I love that sort of thing. 

Anyway, some of them were also made into a series of programs for PBS, which was the main TV that was watched in young James’s household back in the 80s. Starring Macaulay and Sarah Bullen as themselves, these things combined a little documentary (mainly aimed at younger viewers) with an animated story, often including the voices of notable British character actors. For instance, Castle has Brian Blessed narrating. I think they actually hold up pretty well, but you can judge for yourself!

I’m sure there are some inaccuracies and they’re a bit outdated now, but I still have a lot of love. And I think the mixture of fact and fiction is very effective, much more effective than in most things that try to do it. 
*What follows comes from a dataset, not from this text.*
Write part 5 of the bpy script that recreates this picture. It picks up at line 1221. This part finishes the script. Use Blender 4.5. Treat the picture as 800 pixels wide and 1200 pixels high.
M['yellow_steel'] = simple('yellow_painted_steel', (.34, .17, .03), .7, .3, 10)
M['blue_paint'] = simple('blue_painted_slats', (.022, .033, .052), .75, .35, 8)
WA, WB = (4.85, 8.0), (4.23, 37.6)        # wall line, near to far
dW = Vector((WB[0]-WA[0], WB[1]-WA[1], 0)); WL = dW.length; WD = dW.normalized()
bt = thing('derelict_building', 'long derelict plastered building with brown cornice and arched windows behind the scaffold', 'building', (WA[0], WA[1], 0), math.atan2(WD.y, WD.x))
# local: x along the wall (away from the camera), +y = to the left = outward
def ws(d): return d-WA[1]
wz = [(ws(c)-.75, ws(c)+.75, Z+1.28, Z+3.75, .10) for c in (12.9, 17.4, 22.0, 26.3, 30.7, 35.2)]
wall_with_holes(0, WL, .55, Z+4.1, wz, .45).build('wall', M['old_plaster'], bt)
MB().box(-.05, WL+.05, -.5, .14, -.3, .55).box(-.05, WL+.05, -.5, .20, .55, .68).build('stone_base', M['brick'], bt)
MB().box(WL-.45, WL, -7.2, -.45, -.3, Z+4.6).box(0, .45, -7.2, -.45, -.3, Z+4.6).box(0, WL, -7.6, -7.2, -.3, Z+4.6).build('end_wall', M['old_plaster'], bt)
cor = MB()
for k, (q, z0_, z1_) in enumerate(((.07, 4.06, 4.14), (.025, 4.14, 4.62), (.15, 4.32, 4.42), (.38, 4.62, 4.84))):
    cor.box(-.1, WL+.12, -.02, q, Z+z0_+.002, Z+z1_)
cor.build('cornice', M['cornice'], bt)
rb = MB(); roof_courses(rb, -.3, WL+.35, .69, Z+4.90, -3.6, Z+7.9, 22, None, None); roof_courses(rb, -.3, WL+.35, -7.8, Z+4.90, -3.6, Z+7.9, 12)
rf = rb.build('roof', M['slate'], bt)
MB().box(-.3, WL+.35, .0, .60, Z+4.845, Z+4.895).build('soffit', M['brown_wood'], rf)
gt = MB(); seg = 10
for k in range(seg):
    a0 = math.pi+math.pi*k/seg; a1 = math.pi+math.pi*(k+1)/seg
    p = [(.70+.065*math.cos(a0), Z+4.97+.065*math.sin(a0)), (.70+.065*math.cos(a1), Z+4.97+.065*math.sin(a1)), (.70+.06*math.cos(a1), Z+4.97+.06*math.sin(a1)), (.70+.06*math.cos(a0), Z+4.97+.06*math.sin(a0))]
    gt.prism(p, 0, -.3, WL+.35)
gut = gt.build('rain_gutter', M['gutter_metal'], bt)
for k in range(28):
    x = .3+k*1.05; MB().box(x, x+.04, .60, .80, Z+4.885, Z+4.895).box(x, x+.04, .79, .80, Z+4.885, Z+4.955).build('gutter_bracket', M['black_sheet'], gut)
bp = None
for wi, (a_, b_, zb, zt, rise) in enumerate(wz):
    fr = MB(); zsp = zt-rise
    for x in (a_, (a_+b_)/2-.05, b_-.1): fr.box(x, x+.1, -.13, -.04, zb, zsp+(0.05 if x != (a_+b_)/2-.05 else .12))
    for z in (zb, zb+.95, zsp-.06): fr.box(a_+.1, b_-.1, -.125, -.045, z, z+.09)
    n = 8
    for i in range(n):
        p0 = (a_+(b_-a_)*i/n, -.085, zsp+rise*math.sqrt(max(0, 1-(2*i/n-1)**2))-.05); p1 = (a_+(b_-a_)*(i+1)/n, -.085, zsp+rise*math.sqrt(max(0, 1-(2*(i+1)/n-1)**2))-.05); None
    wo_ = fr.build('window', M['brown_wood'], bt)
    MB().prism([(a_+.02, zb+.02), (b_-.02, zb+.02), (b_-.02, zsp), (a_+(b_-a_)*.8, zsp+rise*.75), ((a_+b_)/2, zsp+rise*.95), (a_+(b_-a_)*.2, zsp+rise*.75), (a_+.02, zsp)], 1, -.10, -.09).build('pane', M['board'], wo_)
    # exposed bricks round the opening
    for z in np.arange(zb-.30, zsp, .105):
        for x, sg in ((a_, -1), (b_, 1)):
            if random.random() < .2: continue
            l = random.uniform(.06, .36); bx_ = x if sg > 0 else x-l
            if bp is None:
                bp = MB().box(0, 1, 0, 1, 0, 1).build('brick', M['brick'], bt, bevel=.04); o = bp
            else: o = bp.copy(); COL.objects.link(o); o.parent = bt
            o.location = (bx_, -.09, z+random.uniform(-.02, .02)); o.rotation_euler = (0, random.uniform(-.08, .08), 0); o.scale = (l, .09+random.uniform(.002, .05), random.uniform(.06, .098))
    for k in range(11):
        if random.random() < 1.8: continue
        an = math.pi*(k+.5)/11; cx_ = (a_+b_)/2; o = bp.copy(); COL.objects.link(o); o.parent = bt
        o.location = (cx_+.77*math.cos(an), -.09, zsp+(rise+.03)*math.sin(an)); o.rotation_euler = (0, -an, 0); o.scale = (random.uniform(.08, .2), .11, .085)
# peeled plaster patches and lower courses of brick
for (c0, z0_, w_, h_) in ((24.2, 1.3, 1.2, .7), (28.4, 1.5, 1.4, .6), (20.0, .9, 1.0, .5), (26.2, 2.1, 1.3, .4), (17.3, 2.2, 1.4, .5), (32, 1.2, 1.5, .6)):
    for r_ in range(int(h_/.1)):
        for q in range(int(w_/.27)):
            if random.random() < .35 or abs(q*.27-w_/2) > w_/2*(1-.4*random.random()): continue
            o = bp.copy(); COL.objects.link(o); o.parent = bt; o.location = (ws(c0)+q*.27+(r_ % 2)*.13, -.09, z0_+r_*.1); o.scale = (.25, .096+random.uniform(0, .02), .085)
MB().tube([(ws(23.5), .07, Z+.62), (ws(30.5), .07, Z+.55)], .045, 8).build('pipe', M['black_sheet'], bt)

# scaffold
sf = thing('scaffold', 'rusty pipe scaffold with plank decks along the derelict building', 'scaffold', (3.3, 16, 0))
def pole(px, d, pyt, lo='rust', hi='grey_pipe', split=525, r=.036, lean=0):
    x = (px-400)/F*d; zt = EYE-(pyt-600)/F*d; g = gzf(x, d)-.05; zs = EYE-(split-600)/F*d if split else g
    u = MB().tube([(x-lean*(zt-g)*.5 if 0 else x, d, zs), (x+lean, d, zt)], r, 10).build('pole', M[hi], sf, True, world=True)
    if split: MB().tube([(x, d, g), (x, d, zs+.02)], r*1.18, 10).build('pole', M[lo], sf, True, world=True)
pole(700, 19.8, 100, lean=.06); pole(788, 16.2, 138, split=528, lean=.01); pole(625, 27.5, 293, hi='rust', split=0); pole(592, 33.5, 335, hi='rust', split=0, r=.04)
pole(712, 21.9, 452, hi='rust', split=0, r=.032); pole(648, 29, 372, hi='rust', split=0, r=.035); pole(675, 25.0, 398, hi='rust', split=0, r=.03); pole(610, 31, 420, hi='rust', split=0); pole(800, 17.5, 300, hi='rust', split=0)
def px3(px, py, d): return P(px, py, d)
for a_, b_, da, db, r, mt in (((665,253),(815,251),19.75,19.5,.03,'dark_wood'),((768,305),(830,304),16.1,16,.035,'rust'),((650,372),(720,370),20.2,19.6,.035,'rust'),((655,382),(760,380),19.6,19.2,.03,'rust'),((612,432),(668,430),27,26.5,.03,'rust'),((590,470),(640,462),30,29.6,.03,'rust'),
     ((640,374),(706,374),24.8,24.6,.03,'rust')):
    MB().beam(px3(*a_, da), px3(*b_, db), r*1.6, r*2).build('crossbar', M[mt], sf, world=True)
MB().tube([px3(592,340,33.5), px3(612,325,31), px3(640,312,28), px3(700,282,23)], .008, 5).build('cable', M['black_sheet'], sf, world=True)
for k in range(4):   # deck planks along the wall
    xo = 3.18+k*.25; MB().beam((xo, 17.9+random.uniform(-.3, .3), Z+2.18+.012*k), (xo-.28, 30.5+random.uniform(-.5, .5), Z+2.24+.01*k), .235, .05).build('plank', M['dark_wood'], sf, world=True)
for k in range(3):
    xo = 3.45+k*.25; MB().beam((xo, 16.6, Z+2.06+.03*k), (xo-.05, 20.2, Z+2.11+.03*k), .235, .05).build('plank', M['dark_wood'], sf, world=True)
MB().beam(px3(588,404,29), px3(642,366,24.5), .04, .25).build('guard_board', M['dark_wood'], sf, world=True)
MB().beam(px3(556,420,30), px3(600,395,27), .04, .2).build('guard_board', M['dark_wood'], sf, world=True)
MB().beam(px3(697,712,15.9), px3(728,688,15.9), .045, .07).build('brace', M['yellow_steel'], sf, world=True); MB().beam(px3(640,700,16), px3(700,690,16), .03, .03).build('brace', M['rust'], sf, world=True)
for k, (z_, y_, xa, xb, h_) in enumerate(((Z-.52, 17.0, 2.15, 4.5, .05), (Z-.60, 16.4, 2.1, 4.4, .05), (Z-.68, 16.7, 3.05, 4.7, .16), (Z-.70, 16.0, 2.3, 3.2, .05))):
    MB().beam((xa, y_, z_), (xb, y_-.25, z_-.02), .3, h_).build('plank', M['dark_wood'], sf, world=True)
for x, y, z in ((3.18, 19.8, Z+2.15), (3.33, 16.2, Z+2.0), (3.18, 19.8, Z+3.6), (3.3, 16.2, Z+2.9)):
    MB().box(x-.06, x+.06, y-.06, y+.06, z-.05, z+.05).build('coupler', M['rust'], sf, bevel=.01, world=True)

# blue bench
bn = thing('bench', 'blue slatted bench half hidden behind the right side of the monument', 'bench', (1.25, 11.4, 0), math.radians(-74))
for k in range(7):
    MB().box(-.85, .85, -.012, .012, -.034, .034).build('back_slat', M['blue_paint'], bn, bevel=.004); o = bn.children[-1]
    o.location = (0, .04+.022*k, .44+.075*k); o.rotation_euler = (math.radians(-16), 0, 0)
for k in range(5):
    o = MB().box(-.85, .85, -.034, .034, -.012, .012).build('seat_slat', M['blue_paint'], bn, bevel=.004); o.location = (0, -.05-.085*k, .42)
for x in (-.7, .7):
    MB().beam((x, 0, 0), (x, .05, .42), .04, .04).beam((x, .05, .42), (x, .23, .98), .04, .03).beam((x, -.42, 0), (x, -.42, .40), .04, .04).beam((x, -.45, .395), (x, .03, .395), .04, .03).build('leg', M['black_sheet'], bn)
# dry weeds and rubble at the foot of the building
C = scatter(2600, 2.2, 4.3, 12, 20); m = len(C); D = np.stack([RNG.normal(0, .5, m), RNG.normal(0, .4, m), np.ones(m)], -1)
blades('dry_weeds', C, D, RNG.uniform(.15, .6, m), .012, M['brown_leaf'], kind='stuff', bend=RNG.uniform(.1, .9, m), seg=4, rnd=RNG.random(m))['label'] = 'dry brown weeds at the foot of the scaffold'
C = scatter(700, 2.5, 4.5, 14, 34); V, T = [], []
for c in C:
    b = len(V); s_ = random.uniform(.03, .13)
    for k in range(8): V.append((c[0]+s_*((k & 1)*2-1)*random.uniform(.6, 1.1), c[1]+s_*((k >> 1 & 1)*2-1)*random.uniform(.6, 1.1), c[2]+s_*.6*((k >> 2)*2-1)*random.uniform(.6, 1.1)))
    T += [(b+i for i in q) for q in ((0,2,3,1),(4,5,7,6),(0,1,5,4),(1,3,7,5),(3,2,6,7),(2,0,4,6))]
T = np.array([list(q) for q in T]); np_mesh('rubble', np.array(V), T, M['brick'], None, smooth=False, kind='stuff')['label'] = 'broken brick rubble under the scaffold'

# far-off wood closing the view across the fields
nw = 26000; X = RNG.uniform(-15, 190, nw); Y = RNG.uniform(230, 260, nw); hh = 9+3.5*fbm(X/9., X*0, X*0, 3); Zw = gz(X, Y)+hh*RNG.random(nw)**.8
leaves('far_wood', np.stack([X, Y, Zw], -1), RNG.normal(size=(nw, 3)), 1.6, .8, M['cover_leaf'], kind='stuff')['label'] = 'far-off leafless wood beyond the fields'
Now, most of these postdate Motel of the Mysteries, but I didn’t really encounter them until they were all already out, and then I ran into the historical ones first. Because they were cartoons about the middle ages on PBS in the 80s, obviously; I have probably seen Castle 12 times, and I had the book too. I think the others came from the library. Come to that, I think I checked out the video of Cathedral from the public library on VHS not long after my wife and I started dating, probably slightly perplexing her. 

So for me, then, David Macaulay’s art was what historical stuff looked like. And when this weird-ass, mysterious, humorous archaeology thing with such spot-on illustration — which was also kind of a sci-fi story, since obviously it’s set in the future, even if only nominally — swam into my ken, I was hooked. 

MotelOfMysteries12

MotelOfMysteries1

It sits on my bookshelf even today, and occasionally I just take it out and look at the pictures. Such a strange thing to exist. Well worth taking a look at.